**SOURCE EXCERPT**
▼
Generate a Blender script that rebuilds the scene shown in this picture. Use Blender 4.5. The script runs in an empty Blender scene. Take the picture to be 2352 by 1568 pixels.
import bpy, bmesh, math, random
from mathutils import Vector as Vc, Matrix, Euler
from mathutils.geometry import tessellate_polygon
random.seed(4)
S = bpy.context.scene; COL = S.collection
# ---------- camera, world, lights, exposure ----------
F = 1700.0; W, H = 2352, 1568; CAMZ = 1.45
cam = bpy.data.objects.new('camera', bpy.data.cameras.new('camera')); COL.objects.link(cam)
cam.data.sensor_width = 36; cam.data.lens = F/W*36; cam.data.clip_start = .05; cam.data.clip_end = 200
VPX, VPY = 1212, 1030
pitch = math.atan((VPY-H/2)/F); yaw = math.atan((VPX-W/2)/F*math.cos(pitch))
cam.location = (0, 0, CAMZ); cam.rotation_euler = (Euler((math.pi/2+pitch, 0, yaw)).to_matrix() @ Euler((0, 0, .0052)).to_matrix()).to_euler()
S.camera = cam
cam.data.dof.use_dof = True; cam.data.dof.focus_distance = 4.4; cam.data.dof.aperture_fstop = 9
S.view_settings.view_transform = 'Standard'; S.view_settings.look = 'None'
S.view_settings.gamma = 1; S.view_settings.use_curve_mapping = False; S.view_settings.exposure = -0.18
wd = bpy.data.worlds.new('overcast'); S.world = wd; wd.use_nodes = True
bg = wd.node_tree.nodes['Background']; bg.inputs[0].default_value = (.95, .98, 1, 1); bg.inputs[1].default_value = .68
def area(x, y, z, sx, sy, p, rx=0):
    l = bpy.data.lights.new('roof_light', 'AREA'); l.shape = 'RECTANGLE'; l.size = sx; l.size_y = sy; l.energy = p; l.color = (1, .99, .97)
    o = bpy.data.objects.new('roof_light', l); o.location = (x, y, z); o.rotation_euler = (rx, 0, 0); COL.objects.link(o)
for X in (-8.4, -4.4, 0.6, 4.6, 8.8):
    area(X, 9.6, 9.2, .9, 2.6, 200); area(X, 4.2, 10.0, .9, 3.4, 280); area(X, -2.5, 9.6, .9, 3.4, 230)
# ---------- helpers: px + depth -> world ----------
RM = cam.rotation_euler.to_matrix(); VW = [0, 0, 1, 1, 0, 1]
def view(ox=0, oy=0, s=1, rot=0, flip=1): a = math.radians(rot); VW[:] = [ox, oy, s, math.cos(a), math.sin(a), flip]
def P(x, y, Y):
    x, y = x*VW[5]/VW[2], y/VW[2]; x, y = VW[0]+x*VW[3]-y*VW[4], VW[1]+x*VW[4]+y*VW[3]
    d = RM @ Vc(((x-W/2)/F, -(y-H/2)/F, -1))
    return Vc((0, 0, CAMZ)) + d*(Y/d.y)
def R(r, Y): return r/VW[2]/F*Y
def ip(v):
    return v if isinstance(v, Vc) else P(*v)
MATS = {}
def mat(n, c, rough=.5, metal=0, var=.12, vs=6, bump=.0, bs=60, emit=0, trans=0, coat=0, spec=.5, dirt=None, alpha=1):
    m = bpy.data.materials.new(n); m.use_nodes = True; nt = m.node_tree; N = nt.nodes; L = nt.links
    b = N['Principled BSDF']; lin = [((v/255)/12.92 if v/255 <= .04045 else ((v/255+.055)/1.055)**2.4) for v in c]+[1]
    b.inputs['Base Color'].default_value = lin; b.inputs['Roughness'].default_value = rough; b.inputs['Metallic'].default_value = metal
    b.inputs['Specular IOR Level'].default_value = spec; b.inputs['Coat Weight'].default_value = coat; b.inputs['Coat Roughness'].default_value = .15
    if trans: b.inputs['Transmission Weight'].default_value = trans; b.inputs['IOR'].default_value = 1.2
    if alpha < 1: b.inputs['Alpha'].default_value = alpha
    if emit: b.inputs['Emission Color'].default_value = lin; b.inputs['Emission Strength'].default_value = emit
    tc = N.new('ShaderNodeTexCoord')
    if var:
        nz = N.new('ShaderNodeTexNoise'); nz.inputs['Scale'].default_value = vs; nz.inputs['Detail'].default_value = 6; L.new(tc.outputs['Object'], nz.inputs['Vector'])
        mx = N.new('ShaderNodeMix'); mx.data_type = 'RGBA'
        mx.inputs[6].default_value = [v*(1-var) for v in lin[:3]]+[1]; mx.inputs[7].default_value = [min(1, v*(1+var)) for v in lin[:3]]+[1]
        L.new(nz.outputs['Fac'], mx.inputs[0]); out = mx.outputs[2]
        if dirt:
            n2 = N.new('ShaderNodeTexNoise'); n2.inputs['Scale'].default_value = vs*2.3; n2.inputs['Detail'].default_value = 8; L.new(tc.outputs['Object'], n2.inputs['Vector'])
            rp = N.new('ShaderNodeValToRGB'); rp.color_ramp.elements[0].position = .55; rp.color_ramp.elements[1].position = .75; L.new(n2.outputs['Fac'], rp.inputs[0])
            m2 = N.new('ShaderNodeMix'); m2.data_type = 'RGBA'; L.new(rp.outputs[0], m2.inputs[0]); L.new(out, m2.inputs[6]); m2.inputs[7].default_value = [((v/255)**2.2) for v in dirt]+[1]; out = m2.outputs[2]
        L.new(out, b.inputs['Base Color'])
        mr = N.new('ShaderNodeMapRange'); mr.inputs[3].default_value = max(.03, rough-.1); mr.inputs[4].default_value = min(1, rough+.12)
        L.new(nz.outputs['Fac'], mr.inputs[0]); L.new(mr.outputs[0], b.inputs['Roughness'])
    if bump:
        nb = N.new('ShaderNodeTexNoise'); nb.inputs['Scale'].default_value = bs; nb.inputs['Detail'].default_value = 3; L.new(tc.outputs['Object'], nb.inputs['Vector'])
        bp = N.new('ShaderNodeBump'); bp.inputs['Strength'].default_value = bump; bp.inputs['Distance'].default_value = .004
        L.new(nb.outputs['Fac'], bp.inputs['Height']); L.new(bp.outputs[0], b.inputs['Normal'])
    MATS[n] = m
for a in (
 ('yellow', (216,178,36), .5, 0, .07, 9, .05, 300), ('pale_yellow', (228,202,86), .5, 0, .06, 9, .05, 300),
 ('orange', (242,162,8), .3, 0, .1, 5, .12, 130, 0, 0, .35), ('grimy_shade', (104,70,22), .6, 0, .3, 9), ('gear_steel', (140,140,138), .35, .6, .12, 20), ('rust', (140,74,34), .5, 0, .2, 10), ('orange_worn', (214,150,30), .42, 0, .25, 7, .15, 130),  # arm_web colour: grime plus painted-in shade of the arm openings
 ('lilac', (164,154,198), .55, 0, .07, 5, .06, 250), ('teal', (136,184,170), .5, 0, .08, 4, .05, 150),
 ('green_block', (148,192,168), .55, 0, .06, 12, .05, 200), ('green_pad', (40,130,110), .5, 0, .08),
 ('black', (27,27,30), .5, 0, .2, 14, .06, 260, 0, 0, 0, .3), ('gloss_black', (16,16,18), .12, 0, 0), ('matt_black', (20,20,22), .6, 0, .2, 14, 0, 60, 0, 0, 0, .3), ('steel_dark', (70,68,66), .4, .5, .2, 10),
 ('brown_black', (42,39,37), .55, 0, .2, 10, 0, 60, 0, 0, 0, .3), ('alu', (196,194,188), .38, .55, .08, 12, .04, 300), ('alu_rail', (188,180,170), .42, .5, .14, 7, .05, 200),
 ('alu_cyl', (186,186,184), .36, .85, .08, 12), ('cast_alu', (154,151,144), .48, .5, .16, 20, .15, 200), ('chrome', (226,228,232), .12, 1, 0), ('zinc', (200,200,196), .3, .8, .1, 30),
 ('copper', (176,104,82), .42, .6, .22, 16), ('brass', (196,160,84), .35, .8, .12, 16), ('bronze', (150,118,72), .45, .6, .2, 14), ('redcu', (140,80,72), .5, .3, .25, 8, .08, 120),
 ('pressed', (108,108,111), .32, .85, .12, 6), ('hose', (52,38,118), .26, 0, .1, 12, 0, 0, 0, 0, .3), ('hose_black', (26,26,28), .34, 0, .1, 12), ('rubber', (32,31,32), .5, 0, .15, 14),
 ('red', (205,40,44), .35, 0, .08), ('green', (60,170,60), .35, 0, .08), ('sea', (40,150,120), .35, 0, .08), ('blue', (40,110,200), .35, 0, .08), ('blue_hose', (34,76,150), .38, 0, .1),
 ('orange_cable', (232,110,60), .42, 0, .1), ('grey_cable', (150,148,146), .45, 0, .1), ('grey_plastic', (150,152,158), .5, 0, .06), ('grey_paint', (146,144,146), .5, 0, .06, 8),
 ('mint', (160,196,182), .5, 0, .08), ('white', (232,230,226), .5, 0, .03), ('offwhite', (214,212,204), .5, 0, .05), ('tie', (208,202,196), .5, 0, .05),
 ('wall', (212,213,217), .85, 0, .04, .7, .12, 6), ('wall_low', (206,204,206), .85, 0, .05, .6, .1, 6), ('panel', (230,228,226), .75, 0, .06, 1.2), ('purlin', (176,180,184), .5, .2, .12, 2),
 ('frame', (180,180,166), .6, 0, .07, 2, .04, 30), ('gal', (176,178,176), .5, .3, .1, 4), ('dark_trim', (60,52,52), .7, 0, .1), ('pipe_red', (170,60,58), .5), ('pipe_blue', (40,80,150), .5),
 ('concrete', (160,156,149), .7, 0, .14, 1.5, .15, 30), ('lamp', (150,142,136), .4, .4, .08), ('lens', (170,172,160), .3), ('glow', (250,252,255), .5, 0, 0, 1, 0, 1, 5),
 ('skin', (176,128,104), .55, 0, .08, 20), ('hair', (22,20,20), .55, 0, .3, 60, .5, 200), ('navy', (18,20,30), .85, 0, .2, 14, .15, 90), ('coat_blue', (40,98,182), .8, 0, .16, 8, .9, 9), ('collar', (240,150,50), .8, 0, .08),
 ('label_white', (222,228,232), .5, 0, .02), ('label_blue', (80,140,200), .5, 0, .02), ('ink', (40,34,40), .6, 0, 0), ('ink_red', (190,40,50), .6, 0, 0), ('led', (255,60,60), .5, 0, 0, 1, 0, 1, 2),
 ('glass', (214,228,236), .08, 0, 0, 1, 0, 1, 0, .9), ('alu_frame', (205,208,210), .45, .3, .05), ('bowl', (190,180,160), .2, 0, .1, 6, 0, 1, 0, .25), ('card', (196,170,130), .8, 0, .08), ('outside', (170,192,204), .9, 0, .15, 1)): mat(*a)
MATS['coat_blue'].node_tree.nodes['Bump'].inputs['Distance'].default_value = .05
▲
**GIVEN EXERCISE**
Show every line of the listing in which the string "scene" can be found.

**RESPONSE BELOW**
Generate a Blender script that rebuilds the scene shown in this picture. Use Blender 4.5. The script runs in an empty Blender scene. Take the picture to be 2352 by 1568 pixels.
S = bpy.context.scene; COL = S.collection